Картины Генриха Семирадского по-прежнему зачаровывают зрителя.
Фото с официальной страницы музея на Facebook |
Весьма скоро и в экспозиции, и в истории мужская обнаженность стремительно уступает место женской. Русское искусство и здесь придерживалось своей линии. В первую очередь потому, что натурные женские классы появились в Московском училище живописи, ваяния и зодчества по просьбе Валентина Серова лишь в 1897 году. Такая ситуация придавала особую ценность стажировкам-пенсионерствам в Италию, предназначенным для самых одаренных выпускников Академии художеств, где они могли усовершенствовать свои знания и в этом виде искусства, чему блистательное свидетельство – «Вирсавия» Карла Брюллова. В пандан к ней кураторы остроумно разместили работу Алексея Венецианова того же 1832 года, который, не уезжая в Италию, использовал своих крепостных в качестве моделей и создал замечательный «домашний» вариант античности.
Несмотря на многообещающее название, в его «Вакханке» больше видно серьезное отношение художника и девушки к своему заданию, чем какое-либо упоение разрушительными страстями и свободой наготы. Но неожиданно в обществе этой скромной соседки и в сверкающей красоте обнаженной Вирсавии, которую она не скрывает и ради обладания которой царь Давид предал верного друга, гораздо очевиднее раскрывается качество почти детской невинности – она смотрит на зрителя, то есть на подглядывающего за ее купанием Давида, одновременно не предполагая о его присутствии.

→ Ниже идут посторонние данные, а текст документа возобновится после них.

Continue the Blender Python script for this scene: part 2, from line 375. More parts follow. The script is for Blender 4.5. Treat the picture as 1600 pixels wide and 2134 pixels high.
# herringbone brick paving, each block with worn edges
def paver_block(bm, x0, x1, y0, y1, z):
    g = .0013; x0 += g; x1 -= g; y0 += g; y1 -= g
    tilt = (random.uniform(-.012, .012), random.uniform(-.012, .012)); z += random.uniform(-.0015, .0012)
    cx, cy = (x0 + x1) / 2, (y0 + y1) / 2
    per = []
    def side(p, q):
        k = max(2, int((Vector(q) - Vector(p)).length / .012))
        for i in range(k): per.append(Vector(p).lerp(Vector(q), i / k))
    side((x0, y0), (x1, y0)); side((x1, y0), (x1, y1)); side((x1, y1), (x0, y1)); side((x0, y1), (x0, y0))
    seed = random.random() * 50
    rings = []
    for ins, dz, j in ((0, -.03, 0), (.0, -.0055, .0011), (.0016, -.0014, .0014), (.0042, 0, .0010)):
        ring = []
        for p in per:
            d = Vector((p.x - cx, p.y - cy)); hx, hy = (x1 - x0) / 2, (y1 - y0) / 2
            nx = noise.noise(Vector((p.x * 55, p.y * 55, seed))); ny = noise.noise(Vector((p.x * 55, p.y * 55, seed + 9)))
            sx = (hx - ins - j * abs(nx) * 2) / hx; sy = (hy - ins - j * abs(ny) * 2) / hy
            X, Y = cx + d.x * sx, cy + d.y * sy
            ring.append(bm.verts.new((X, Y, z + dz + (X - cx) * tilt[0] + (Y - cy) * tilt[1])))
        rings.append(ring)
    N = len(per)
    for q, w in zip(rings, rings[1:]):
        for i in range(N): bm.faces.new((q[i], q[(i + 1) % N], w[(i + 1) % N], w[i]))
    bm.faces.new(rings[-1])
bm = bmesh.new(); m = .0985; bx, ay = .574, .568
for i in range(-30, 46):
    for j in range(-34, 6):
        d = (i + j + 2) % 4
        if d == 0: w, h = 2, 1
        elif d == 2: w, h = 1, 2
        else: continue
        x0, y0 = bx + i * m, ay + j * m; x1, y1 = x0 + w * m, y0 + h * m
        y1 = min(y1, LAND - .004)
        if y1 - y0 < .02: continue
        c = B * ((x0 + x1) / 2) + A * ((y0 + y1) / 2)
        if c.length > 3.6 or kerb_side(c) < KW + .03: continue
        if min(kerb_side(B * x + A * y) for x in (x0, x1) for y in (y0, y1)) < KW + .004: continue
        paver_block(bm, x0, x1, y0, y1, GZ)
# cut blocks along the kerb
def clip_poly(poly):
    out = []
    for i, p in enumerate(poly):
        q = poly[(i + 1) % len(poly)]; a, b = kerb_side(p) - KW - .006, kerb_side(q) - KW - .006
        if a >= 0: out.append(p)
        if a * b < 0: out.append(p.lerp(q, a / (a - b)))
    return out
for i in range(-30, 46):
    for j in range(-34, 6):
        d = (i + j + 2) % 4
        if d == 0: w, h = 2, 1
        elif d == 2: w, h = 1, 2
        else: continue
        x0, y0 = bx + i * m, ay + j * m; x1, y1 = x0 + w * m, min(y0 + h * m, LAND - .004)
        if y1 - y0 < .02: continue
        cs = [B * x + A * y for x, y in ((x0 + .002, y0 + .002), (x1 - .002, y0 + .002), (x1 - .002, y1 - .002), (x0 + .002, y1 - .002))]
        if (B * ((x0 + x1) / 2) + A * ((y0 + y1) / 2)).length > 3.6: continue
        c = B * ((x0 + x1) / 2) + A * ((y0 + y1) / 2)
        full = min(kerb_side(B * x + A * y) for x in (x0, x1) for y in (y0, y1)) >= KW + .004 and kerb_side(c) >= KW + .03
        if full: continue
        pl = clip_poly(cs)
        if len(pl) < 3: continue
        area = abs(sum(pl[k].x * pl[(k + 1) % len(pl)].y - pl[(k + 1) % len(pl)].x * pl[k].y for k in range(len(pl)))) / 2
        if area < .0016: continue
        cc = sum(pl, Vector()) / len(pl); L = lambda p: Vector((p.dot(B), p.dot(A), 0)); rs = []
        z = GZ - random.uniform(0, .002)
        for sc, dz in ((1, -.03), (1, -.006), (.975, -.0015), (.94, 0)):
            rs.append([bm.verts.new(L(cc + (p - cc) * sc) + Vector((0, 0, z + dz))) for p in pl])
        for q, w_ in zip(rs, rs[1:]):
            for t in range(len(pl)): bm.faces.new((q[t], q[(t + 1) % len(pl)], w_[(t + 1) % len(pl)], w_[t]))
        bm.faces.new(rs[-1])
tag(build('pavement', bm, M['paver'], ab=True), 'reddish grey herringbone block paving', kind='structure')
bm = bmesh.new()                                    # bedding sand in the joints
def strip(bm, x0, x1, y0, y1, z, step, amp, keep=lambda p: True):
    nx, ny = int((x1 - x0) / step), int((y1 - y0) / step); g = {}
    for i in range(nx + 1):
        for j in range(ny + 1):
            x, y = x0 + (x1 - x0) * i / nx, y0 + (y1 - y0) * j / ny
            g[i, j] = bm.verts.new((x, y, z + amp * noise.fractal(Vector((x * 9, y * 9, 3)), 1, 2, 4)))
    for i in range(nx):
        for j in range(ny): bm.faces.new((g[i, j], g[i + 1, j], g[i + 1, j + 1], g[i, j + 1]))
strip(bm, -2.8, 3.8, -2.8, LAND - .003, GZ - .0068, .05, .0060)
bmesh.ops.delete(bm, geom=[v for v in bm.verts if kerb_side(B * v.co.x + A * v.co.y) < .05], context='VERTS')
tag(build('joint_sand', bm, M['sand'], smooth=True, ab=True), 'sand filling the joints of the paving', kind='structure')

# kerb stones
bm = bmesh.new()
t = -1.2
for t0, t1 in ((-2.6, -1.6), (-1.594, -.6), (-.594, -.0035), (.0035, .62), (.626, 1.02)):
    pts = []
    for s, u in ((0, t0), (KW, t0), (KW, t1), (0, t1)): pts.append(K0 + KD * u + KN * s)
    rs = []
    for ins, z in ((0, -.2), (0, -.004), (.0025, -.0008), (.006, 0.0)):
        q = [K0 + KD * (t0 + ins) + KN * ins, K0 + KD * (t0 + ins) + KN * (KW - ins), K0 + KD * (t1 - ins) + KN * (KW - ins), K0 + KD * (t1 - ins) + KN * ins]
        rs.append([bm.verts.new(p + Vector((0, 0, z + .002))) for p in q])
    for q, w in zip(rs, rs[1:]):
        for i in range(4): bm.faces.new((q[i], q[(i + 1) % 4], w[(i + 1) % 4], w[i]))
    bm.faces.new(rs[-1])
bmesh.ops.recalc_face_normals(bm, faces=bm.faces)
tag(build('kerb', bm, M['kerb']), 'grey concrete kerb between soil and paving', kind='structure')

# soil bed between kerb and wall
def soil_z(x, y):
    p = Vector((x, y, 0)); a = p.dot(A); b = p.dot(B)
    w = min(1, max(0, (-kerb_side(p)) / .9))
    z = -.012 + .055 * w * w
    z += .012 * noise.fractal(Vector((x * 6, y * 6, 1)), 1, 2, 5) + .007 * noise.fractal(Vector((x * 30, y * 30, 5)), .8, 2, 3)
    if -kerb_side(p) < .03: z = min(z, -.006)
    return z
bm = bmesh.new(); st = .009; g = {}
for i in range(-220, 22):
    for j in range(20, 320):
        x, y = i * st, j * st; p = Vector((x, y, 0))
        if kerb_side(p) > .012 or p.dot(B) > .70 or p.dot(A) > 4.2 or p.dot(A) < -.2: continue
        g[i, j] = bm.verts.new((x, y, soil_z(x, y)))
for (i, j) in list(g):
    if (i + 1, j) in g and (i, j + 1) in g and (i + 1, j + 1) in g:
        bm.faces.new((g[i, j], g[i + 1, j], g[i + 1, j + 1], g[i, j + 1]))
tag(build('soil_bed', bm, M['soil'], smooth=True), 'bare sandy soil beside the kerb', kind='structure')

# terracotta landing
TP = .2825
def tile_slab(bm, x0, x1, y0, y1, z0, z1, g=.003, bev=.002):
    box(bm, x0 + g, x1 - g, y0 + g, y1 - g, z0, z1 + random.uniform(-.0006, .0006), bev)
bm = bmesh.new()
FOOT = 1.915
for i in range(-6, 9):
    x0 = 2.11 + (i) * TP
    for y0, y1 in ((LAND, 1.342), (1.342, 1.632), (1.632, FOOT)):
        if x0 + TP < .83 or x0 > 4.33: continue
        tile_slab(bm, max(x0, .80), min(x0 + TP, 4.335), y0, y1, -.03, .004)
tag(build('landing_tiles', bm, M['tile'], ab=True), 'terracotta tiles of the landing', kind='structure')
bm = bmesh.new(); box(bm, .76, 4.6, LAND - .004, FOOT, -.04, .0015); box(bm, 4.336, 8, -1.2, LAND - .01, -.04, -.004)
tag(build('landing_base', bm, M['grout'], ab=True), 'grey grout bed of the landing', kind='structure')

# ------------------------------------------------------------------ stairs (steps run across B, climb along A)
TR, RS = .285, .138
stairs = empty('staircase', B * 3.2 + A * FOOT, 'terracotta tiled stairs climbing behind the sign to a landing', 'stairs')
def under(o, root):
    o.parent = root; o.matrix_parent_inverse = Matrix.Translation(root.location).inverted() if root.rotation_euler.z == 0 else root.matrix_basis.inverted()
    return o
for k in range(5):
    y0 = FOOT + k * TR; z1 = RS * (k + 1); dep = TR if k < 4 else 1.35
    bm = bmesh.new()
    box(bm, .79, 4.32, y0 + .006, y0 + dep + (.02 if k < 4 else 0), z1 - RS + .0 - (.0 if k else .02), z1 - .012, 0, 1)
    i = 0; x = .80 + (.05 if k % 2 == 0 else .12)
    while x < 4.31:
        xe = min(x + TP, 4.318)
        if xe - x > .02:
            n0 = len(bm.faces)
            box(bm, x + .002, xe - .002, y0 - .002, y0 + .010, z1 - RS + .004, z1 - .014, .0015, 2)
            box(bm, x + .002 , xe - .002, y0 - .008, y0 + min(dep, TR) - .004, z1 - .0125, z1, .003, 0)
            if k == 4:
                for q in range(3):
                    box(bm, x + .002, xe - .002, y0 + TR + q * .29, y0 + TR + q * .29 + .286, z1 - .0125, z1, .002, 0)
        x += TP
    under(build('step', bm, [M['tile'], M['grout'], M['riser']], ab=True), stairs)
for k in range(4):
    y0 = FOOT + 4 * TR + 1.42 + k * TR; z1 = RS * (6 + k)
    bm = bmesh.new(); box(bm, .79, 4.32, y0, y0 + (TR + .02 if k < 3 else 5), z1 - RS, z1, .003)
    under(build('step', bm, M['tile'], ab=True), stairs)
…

Кокетливый, откровенный, двусмысленный укол взгляда, который обнаженная героиня произведения бросает на одетого зрителя, искусство допускает крайне редко. Или немедленно переводит возникшее взаимодействие в отвлеченные категории, что иронически обыгрывает Михаил Ларионов, чьему мастерскому смешению терпких образов лубка и рафинированного вкуса интеллигента отведен отдельный «вставной эпизод» выставки. Даже вальяжная «Красавица» Бориса Кустодиева, нежно улыбающаяся посетителю, при всем своем «богатом теле», кажется, почти парит среди картины, как легкое игривое розовое облако, гораздо менее материальное, чем ее такая же пухлая шелковая перина.
На следующем экспозиционно-хронологическом этапе смелые спортсменки Александра Дейнеки, писавшего на каких-то особых правах в советское время обнаженную натуру, включая мужскую. Это и женщина-стихия в бронзовом «Порыве ветра» Веры Мухиной, и этюд «Девушки с веслом» Ивана Шадра в первой, обнаженной, версии. Приветствие в живописи новых богов – спортсменов – аннулирует саму возможность почувствовать прикосновение к теплу человеческого тела, даже с самыми невинными целями, герои лишаются индивидуальности, но приобретают незыблемую мужественность и надежность.

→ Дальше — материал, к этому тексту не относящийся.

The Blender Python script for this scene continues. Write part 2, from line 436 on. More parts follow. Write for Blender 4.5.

Картины Николая Андронова, Евсея Моисеенко, Дмитрия Жилинского и скульптура Григория Воронова, отвечающие за 70–80-е годы XX века, то есть за последний раздел выставки, придают завершенность программе экспозиции, замыкаясь на внутренних реминисценциях искусства. Так что раздел о последовавшем затем радикальном переосмыслении всех целей и канонов изображения тела, в том числе и авторского, был бы здесь лишним.